I comunicati che l’Unione Europea sta diramando sono ipocritamente neutrali, parlano della necessità di dialogo democratico tra piazza e regime lasciando sventolare la bandiera della democrazia e dei diritti umani solo sui carri armati in Afganistan ed in Iraq. Nei fatti la Germania, già incline e togliere ogni sostegno a Moubarak, non l’ha spuntata con il no della Francia e della Gran Bretagna ben attente a non sbilanciarsi troppo ma celando di volere ancora il vecchio despota saldo sulla poltrona.

L’Italia allineata sulla posizione di questi ultimi brilla per originalità in politica estera solo per aver messo il veto alla sottrazione del visto per l’ingresso nell’Unione Europea per Ben Ali e moglie.
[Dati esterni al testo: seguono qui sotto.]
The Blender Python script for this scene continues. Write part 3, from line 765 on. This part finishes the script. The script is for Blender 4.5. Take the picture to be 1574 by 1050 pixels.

Frattini garantisce lo shopping a Parigi o a Roma per l’ex-tiranno di Cartagine conquistandosi l’applauso di Gheddafi che il governo Berlusconi non può proprio sottrarsi dal compiacere. Israele ben più pragmatica dell’Unione Europea ha mosso già le truppe e sembra prepararsi al peggio visto che non è bastata la direttiva alla sua diplomazia che avrebbe dovuto pressare i governi occidentali per far tenere la fiducia su Moubarak. In soccorso alla disinformazione di parte del mainstream occidentale e filo sionista, che non perde occasione per paragonare gli eventi egiziani alla rivoluzione iraniana, arriva l’Iran stesso, che legge nella rivolta egiziana l’inizio di una possibile svolta islamista nel medioriente e appoggia pubblicamente gli insorti del Cairo.
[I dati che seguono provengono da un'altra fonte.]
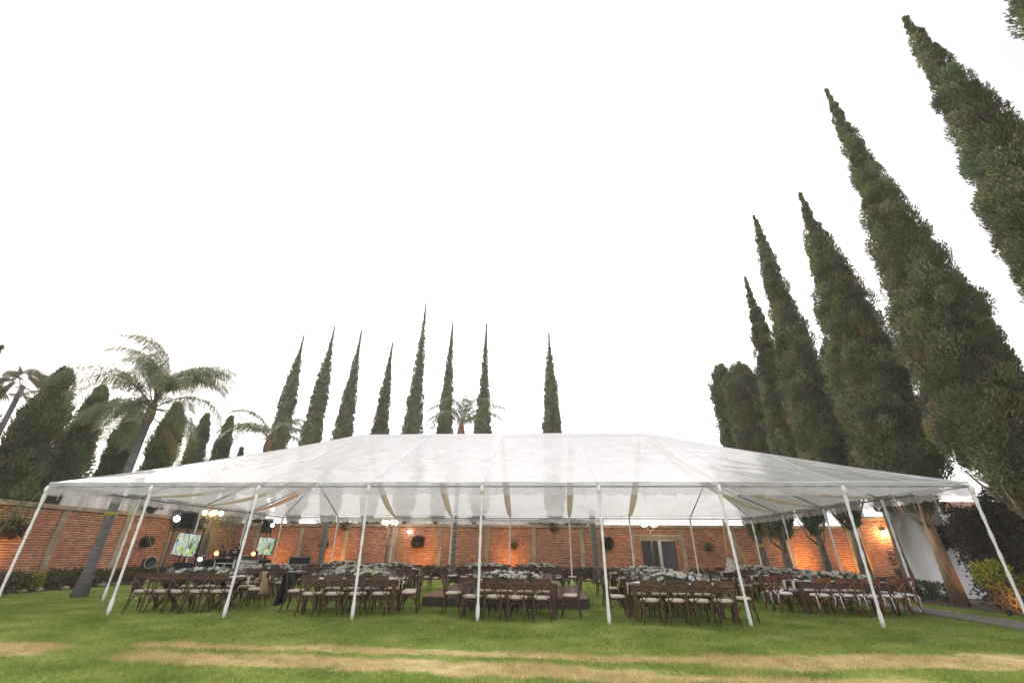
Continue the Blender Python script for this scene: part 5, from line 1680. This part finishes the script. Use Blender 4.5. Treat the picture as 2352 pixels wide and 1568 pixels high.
# people behind the booth: one skinned surface each, clothes as a second layer
def person(label, x, y, rz, pose, height, hair_long=0.0, beard=False):
    r_ = empty('person', label, 'person', (x, y, GZ), rz)
    k = height / 1.75
    J = {'pel': (0, 0, .95), 'wai': (0, 0, 1.10), 'che': (0, .0, 1.30), 'nek': (0, 0.0, 1.49), 'hea': (0, -.02, 1.60), 'top': (0, -.015, 1.71),
         'shl': (-.18, 0, 1.42), 'shr': (.18, 0, 1.42), 'hil': (-.09, 0, .90), 'hir': (.09, 0, .90), 'knl': (-.10, -.02, .50), 'knr': (.10, -.02, .50),
         'anl': (-.11, .02, .08), 'anr': (.11, .02, .08), 'tol': (-.12, -.15, .04), 'tor': (.12, -.15, .04)}
    J.update(pose)
    Rr = {'pel': .14, 'wai': .125, 'che': .15, 'nek': .055, 'hea': .088, 'top': .065, 'shl': .062, 'shr': .062, 'hil': .09, 'hir': .09, 'knl': .058, 'knr': .058,
          'anl': .042, 'anr': .042, 'tol': .035, 'tor': .035, 'ell': .043, 'elr': .043, 'wrl': .031, 'wrr': .031, 'hal': .032, 'har': .032}
    E = [('pel', 'wai'), ('wai', 'che'), ('che', 'nek'), ('nek', 'hea'), ('hea', 'top'), ('che', 'shl'), ('che', 'shr'), ('shl', 'ell'), ('ell', 'wrl'), ('wrl', 'hal'),
         ('shr', 'elr'), ('elr', 'wrr'), ('wrr', 'har'), ('pel', 'hil'), ('pel', 'hir'), ('hil', 'knl'), ('knl', 'anl'), ('anl', 'tol'), ('hir', 'knr'), ('knr', 'anr'), ('anr', 'tor')]
    def skin(name, joints, edges, grow, m):
        ks = list(joints); ix = {a: i for i, a in enumerate(ks)}
        V = [tuple(c * k for c in J[a]) for a in ks]
        Ed = [(ix[a], ix[b_]) for a, b_ in edges]
        if name == 'body':
            for sd, hand in (('l', 'hal'), ('r', 'har')):     # five fingers rooted in the palm
                hp = Vector(J[hand]); d = (hp - Vector(J['wr' + sd])).normalized()
                sdv = d.cross(Vector((0, 0, 1))).normalized()
                for f_, (o_, ln) in enumerate(((-.027, .065), (-.009, .078), (.009, .074), (.027, .058), (-.036, .04))):
                    a0 = hp + sdv * o_ * 0.8 + d * (0.01 if f_ < 4 else -0.03)
                    a1 = a0 + d * ln * 0.55 + sdv * (-.018 if f_ == 4 else 0); a2 = a1 + (d + Vector((0, 0, -0.6))).normalized() * ln * 0.5
                    b0 = len(V); V += [tuple(q * k for q in a1), tuple(q * k for q in a2)]
                    Ed += [(ix[hand], b0), (b0, b0 + 1)]
        me = bpy.data.meshes.new(name); me.from_pydata(V, Ed, [])
        o = obj(name, me, r_)
        me.materials.append(M_[m])
        sm = o.modifiers.new('skin', 'SKIN'); sm.use_smooth_shade = True
        for i in range(len(V)):
            rr = (Rr[ks[i]] if i < len(ks) else 0.009) + grow
            me.skin_vertices[0].data[i].radius = (rr * k, rr * k * (0.72 if i < len(ks) and ks[i] in ('che', 'wai', 'pel') else 1))
        me.skin_vertices[0].data[0].use_root = True
        su = o.modifiers.new('sub', 'SUBSURF'); su.levels = 1; su.render_levels = 2
        return o
    skin('body', [a for a in Rr], E, 0, 'skin')
    skin('shirt', ['che', 'wai', 'pel', 'shl', 'shr', 'ell', 'elr'], [('pel', 'wai'), ('wai', 'che'), ('che', 'shl'), ('che', 'shr'), ('shl', 'ell'), ('shr', 'elr')], 0.016, 'shirt')
    skin('trousers', ['pel', 'hil', 'hir', 'knl', 'knr', 'anl', 'anr'], [('pel', 'hil'), ('pel', 'hir'), ('hil', 'knl'), ('knl', 'anl'), ('hir', 'knr'), ('knr', 'anr')], 0.018, 'jeans')
    hx, hy, hz = (c * k for c in J['hea'])
    hair = MB()
    V = []; n1, n2 = 8, 14
    for i in range(n1 + 1):
        ph = PI * 0.60 * i / n1
        for j in range(n2):
            th = 2 * PI * j / n2
            lim = 0.62 if math.sin(th) < -0.2 else 1.0 + hair_long
            p2 = ph * lim
            V.append((hx + 0.102 * k * math.sin(p2) * math.cos(th), hy + 0.012 + 0.112 * k * math.sin(p2) * math.sin(th), hz + 0.03 * k + 0.112 * k * math.cos(p2)))
    F = [(i * n2 + j, i * n2 + (j + 1) % n2, (i + 1) * n2 + (j + 1) % n2, (i + 1) * n2 + j) for i in range(n1) for j in range(n2)]
    hair.add(V, F).build('hair', M_['hair'], r_, smooth=True)
    face = MB()
    MB().lathe([(0.002, 0.0), (0.014, -0.006), (0.012, -0.02), (0.002, -0.024)], 6, (hx, hy - 0.095 * k, hz + 0.005)).build('nose', M_['skin'], r_, smooth=True)
    for s_ in (-1, 1):
        MB().lathe([(0.002, 0.009), (0.011, 0.0), (0.002, -0.009)], 6, (hx + s_ * 0.034 * k, hy - 0.080 * k, hz + 0.022 * k)).build('eye', M_['hair'], r_)
        MB().lathe([(0.002, 0.028), (0.013, 0.012), (0.010, -0.02), (0.002, -0.028)], 6, (hx + s_ * 0.092 * k, hy + 0.01, hz)).build('ear', M_['skin'], r_, smooth=True)
    MB().box((hx, hy - 0.083 * k, hz - 0.042 * k), (0.045, 0.012, 0.008)).build('mouth', M_['boot'], r_)
    if beard:
        V = []
        for i in range(4):
            for j in range(9):
                th = PI + PI * j / 8
                V.append((hx + (0.088 - 0.012 * i) * k * math.cos(th), hy - 0.004 + (0.092 - 0.008 * i) * k * math.sin(th), hz - (0.028 + 0.022 * i) * k))
        F = [(i * 9 + j, i * 9 + j + 1, (i + 1) * 9 + j + 1, (i + 1) * 9 + j) for i in range(3) for j in range(8)]
        MB().add(V, F).build('beard', M_['hair'], r_, smooth=True)
    return r_
person('bearded person in a black shirt reaching across the music booth', -12.02, 8.85, R(20),
       {'ell': (-.27, -.06, 1.16), 'wrl': (-.16, -.28, 1.14), 'hal': (-.13, -.37, 1.15), 'elr': (.38, -.12, 1.22), 'wrr': (.62, -.24, 1.19), 'har': (.71, -.28, 1.18), 'hea': (.02, -.05, 1.60)}, 1.72, beard=True)
person('dark-haired person bending over behind the left of the booth', -12.66, 8.95, R(-15),
       {'ell': (-.25, -.10, 1.13), 'wrl': (-.14, -.33, 1.13), 'hal': (-.11, -.42, 1.14), 'elr': (.25, -.10, 1.13), 'wrr': (.14, -.33, 1.13), 'har': (.11, -.42, 1.14),
        'che': (0, -.06, 1.28), 'nek': (0, -.13, 1.45), 'hea': (0, -.18, 1.55), 'top': (0, -.20, 1.66), 'shl': (-.18, -.08, 1.38), 'shr': (.18, -.08, 1.38)}, 1.69, hair_long=0.25)

# flight case on a trolley
fc = empty('flight_case', 'open black flight case with aluminium edges standing at the back', 'flight case', (-10.3, 11.2, GZ), R(3))
MB().bbox((0, 0, 0.42), (1.05, 0.5, 0.72), 0.01).build('body', M_['black'], fc)
MB().bbox((0, 0.26, 0.97), (1.05, 0.10, 0.34), 0.01).build('lid', M_['black'], fc)
ed = MB()
for z in (0.07, 0.78): ed.box((0, -0.252, z), (1.07, 0.012, 0.035))
for z in (0.815, 1.13): ed.box((0, 0.205, z), (1.07, 0.012, 0.03))
for x in (-0.525, 0.525): ed.box((x, -0.252, 0.42), (0.03, 0.014, 0.74)); ed.box((x, 0.205, 0.97), (0.03, 0.014, 0.34))
ed.build('edging', M_['alu'], fc)
for x in (-0.3, 0.3): MB().box((x, -0.262, 0.70), (0.09, 0.02, 0.10)).build('latch', M_['alu'], fc)
for x in (-0.42, 0.42):
    for y in (-0.18, 0.18): MB().tube([(x - 0.02, y, 0.03), (x + 0.02, y, 0.03)], 0.035, 8).build('caster', M_['black'], fc)

# round dish on a stand
rd_ = empty('round_fixture', 'round black dish with pale rim on a short dark stand', 'round fixture', (-13.9, 6.6, GZ), R(12))
d_ = obj('dish', MB().lathe([(0.002, -0.06), (0.14, -0.10), (0.205, 0.0), (0.19, 0.0), (0.13, -0.06), (0.003, -0.03)], 20).mesh('dish', M_['black'], True), rd_, (0, 0, 0.96))
d_.rotation_euler = (PI / 2 - 0.1, 0, 0.25)
obj('rim', MB().tube([(0.2 * math.cos(2 * PI * k / 24), 0.2 * math.sin(2 * PI * k / 24), 0.005) for k in range(25)], 0.012, 6).mesh('rim', M_['alu'], True), d_)
MB().bbox((-0.22, 0.1, 0.55), (0.22, 0.25, 1.1), 0.03).build('stand', M_['black'], rd_)
MB().tube([(0, 0.08, 0.96), (-0.2, 0.1, 0.9)], 0.03).build('arm', M_['black'], rd_)

# bamboo tripod, ropes
bt = empty('bamboo_tripod', 'tripod of tall bamboo canes tied at the top near the back right corner', 'bamboo frame', (10.95, 12.9, GZ))
for fx, fy in ((-0.35, -0.3), (0.55, 0.5), (0.95, -0.2), (1.25, 0.2)):
    n_ = 10
    pts = [(fx * (1 - q / n_) + 0.02 * (fx), fy * (1 - q / n_), 3.0 * q / n_) for q in range(n_ + 1)]
    MB().tube(pts, [0.024 + (0.004 if q % 2 else 0) for q in range(n_ + 1)], 7).build('cane', M_['bamboo'], bt, smooth=False)
MB().tube([(0.045 * math.cos(a), 0.045 * math.sin(a), 2.65 + 0.012 * a) for a in np.linspace(0, 14, 40)], 0.014, 5).build('lashing', M_['paperope'], bt)

def rope_ring(label, x, y, z, r0, m='rope', loops=3, tail=True):
    r_ = empty('rope', label, 'rope', (x, y, z), 0)
    pts = [((r0 + 0.012) * math.cos(a), (r0 + 0.012) * math.sin(a), 0.018 * a / 3 + 0.02 * math.sin(a)) for a in np.linspace(0, 2 * PI * loops, 18 * loops)]
    MB().tube(pts, 0.013, 5).build('coil', M_[m], r_)
    if tail:
        MB().tube([(0.05, -r0 - 0.02, 0), (0.14, -r0 - 0.05, -0.10), (0.20, -r0 - 0.03, 0.02), (0.10, -r0 - 0.04, 0.06), (0.03, -r0 - 0.02, 0.0)], 0.012, 5).build('bow', M_[m], r_)
        MB().tube([(-0.05, -r0 - 0.02, 0), (-0.22, -r0 - 0.03, -0.06), (-0.34, -r0 - 0.02, -0.12)], 0.011, 5).build('loose_end', M_[m], r_)
rope_ring('yellow rope tied round the big palm trunk on the left', -13.7, 3.9, 2.45, 0.165)
rope_ring('yellow rope tied round the round-topped cypress trunk', 13.9, 15.9, 1.75, 0.2)
rope_ring('yellow rope tied high on the middle palm trunk', -3.1, 13.6, 2.35, 0.14, tail=False, loops=2)
r_ = empty('string_lights', 'thin wire wound round the middle palm trunk', 'string lights', (-3.1, 13.6, 0))
MB().tube([(0.165 * math.cos(a), 0.165 * math.sin(a), 0.3 + 2.0 * a / 44) for a in np.linspace(0, 44, 160)], 0.007, 4).build('wire', M_['paperope'], r_)
def guy(label, p0, p1, m='paperope'):
    r_ = empty('guy_rope', label, 'guy rope', p0, 0, 'guy ropes of the tent')
    MB().tube([(0, 0, 0), tuple(Vector(p1) - Vector(p0))], 0.014, 6).build('line', M_[m], r_)
guy('tan guy rope slanting down behind the left tent pole', (-12.05, 3.05, 2.85), (-15.0, 8.9, 0.0))
guy('pale guy rope pegged beside the front left table', (-12.0, 0.1, 2.8), (-9.9, 0.0, 0.4)) if False else None
guy('tan guy rope from the right tent corner to the roped cypress', (12.05, 12.05, 2.85), (13.75, 15.75, 1.8))
# overhead cables beyond the left wall
cbl = empty('power_cable', 'thin dark power cables crossing the sky beyond the left wall', 'power cable', (0, 0, 0))
MB().tube([(-22, -6 + 34 * q / 20, 4.6 - 0.5 * math.sin(PI * q / 20)) for q in range(21)], 0.012, 4).tube([(-22.4, -6 + 34 * q / 20, 5.0 - 0.5 * math.sin(PI * q / 20)) for q in range(21)], 0.01, 4).build('cable', M_['black'], cbl)
# tiny path light by the palm
pl = empty('path_light', 'small dark garden light in the grass beside the big palm', 'garden light', (-14.4, 4.3, GZ))
MB().tube([(0, 0, 0), (0, 0, 0.28)], 0.012).build('stake', M_['black'], pl)
MB().lathe([(0.05, 0.25), (0.055, 0.31), (0.02, 0.34)], 8).build('head', M_['black'], pl)

# ------------------------------------------------------------------ thin volume added to lift the dark tones like lens glare
mh = bpy.data.materials.new('glare_veil'); mh.use_nodes = True
th_ = mh.node_tree; th_.nodes.clear()
pv = th_.nodes.new('ShaderNodeVolumePrincipled')
pv.inputs['Color'].default_value = (0.96, 0.94, 0.93, 1)
pv.inputs['Density'].default_value = 0.0013
om = th_.nodes.new('ShaderNodeOutputMaterial'); th_.links.new(pv.outputs[0], om.inputs['Volume'])
tag(MB().box((0, 0, 13.0), (820, 820, 28.2)).build('glare_veil', mh), kind='stuff')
Insomma all’appello non sembra mancare più nessuno e ormai tra cancellerie e media ufficiali si fa un gran chiasso non curanti della storica irascibilità dei rivoluzionari e dei rivoltosi che ci fa supporre, con una certa consapevolezza e partecipazione, che una volta tolto il bavaglio della censura anche al resto dell’Egitto potrebbe suonare come un boato:”que se vayan todos!”